Le temps presse : l’ancien président avait prévu de confirmer, dès le 15 novembre, sa candidature à la nomination républicaine pour l’élection de 2024. Initialement, son plan était de profiter du succès électoral du parti pour en revendiquer la paternité et, sur cette base, s’imposer d’entrée de jeu comme le seul candidat légitime à droite. Ses adversaires essaient de l’en dissuader en arguant des résultats médiocres des élections dans l’espoir qu’il renonce ensuite à l’aventure. Mais Trump n’est pas du genre à se soumettre… Comme m’a dit un ami militant de ce parti, « il y aura du sang sur les murs »…

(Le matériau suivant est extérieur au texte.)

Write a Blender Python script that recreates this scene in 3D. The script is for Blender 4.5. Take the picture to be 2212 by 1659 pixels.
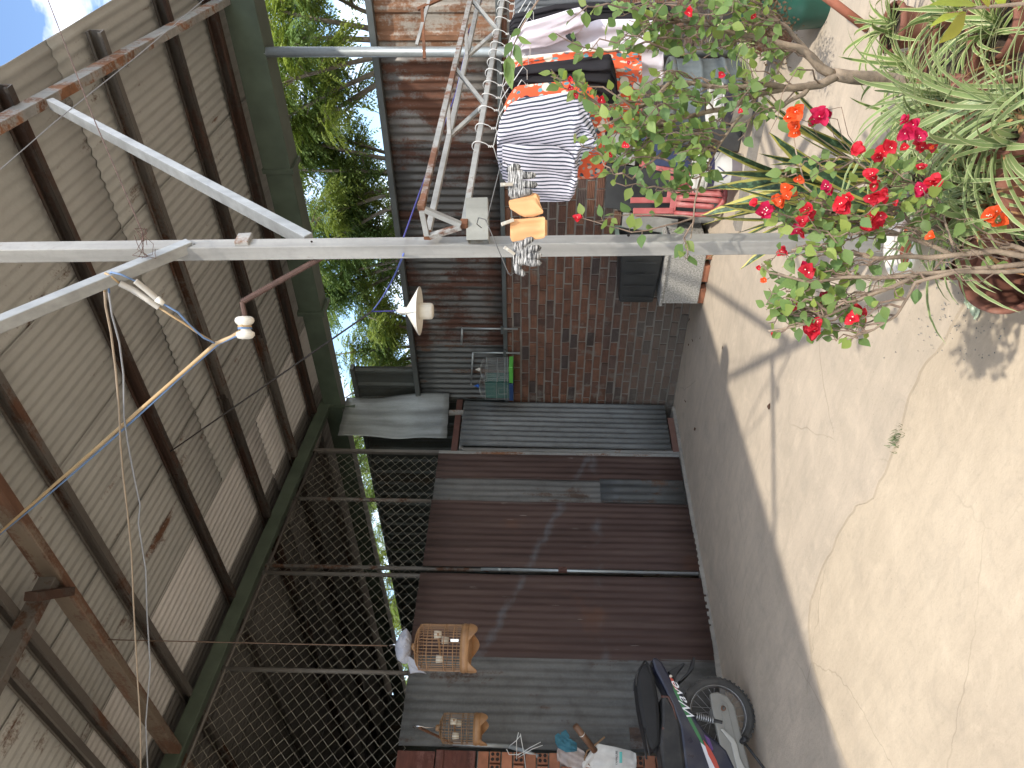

La question de l’avortement

Mais les malheurs du Parti républicain vont au-delà de la gestion de Donald Trump. Selon les sondages, pour un quart des électeurs, la question de l’avortement a joué un rôle central dans leur vote et parmi eux, 80 % ont choisi les démocrates. La suppression de la protection constitutionnelle de l’avortement par la Cour suprême et les restrictions, voire l’interdiction, qu’ont alors votées les États républicains ont suscité une vive réaction dans l’opinion publique où 70 % des Américains sont favorables à ce droit. Les jeunes et les femmes se sont, en particulier, mobilisés et ont voté en plus grand nombre que d’habitude. Les républicains découvrent le danger que représente pour eux leur identification à la droite religieuse, mais il leur est difficile de s’en dégager tant elle représente une partie importante de leur électorat et tant elle est intransigeante sur cette question.